##### SUPPLIED MATERIAL
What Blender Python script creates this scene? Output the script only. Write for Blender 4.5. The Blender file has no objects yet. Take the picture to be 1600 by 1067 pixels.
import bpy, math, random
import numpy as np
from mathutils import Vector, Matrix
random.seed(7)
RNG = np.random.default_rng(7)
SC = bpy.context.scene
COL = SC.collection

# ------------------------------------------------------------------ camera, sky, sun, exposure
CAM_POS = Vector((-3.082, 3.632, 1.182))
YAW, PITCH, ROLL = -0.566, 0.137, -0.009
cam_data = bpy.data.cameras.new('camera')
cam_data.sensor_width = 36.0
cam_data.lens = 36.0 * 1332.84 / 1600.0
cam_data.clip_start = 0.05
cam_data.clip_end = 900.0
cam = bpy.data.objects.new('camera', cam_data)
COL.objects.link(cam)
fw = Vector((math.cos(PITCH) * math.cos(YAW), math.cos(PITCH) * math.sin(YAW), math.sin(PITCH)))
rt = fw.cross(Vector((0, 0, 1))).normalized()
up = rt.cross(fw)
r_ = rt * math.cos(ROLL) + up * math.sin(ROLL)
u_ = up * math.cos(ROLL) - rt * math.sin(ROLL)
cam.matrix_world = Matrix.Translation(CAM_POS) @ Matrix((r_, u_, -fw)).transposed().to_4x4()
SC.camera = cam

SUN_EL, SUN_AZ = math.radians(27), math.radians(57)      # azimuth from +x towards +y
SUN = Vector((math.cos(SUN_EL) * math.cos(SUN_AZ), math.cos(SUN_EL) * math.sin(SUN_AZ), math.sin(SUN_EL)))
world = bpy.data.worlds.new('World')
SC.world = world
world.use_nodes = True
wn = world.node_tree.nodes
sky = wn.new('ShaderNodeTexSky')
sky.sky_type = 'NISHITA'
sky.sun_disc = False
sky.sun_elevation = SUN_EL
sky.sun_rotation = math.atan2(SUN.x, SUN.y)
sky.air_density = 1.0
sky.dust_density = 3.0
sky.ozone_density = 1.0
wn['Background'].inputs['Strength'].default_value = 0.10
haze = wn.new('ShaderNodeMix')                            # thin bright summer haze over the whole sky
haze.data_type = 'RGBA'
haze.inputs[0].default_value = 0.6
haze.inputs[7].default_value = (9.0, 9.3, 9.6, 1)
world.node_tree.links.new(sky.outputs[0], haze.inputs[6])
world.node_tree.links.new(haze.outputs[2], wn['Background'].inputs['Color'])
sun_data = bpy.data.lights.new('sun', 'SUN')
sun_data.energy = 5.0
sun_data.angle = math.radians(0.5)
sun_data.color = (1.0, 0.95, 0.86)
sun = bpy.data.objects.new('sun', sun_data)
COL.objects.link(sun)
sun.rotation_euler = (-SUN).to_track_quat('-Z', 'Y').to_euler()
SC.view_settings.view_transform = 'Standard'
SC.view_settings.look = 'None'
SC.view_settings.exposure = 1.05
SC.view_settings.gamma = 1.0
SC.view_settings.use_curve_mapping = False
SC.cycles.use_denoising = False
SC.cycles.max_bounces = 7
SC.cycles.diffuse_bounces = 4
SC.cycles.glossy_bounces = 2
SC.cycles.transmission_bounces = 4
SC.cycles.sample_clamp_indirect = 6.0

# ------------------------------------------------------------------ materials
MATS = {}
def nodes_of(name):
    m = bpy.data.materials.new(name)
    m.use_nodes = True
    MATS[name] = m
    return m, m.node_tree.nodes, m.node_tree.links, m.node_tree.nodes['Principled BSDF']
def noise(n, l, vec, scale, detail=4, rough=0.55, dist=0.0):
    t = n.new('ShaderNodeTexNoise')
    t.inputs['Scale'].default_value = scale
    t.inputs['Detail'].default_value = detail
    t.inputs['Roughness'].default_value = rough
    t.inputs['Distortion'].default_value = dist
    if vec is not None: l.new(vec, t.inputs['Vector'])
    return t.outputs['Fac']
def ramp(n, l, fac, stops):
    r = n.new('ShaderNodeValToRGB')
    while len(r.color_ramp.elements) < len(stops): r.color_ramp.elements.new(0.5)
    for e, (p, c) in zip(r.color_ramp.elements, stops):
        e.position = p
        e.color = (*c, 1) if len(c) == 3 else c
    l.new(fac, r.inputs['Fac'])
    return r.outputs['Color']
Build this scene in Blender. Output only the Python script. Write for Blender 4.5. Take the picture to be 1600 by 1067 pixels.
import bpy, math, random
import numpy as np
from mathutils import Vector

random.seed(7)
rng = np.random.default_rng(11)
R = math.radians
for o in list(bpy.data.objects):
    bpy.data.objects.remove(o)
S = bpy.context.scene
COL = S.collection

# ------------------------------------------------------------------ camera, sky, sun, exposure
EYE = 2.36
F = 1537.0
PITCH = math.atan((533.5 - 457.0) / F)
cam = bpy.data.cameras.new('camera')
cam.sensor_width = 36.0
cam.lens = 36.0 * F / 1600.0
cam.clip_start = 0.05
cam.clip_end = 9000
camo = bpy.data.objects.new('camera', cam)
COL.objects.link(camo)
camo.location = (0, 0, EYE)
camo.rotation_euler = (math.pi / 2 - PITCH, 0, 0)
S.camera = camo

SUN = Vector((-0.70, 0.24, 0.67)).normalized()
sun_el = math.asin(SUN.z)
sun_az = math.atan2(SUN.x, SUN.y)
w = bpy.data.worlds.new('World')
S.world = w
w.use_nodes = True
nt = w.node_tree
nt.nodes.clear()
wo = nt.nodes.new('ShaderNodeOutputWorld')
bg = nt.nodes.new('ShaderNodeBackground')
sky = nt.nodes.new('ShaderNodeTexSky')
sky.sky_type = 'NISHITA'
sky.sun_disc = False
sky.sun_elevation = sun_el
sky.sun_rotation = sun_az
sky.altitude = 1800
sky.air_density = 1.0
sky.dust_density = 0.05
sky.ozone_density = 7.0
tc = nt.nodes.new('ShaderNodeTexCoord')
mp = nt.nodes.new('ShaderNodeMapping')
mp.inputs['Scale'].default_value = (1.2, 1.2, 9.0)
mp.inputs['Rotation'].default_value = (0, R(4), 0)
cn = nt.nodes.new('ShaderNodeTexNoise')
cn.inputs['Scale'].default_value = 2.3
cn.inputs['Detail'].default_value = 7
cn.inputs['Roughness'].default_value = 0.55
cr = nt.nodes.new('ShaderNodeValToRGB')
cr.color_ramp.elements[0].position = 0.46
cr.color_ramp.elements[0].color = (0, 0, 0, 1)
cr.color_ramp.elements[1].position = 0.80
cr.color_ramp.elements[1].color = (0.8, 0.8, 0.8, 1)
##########
__WHAT THE EXERCISE ASKS__. Write out again only the lines from the line containing "Build this scene" through the line containing "S.camera = camo", both included, exactly as they are.

__COMPLETE RESPONSE__.
Build this scene in Blender. Output only the Python script. Write for Blender 4.5. Take the picture to be 1600 by 1067 pixels.
import bpy, math, random
import numpy as np
from mathutils import Vector

random.seed(7)
rng = np.random.default_rng(11)
R = math.radians
for o in list(bpy.data.objects):
    bpy.data.objects.remove(o)
S = bpy.context.scene
COL = S.collection

# ------------------------------------------------------------------ camera, sky, sun, exposure
EYE = 2.36
F = 1537.0
PITCH = math.atan((533.5 - 457.0) / F)
cam = bpy.data.cameras.new('camera')
cam.sensor_width = 36.0
cam.lens = 36.0 * F / 1600.0
cam.clip_start = 0.05
cam.clip_end = 9000
camo = bpy.data.objects.new('camera', cam)
COL.objects.link(camo)
camo.location = (0, 0, EYE)
camo.rotation_euler = (math.pi / 2 - PITCH, 0, 0)
S.camera = camo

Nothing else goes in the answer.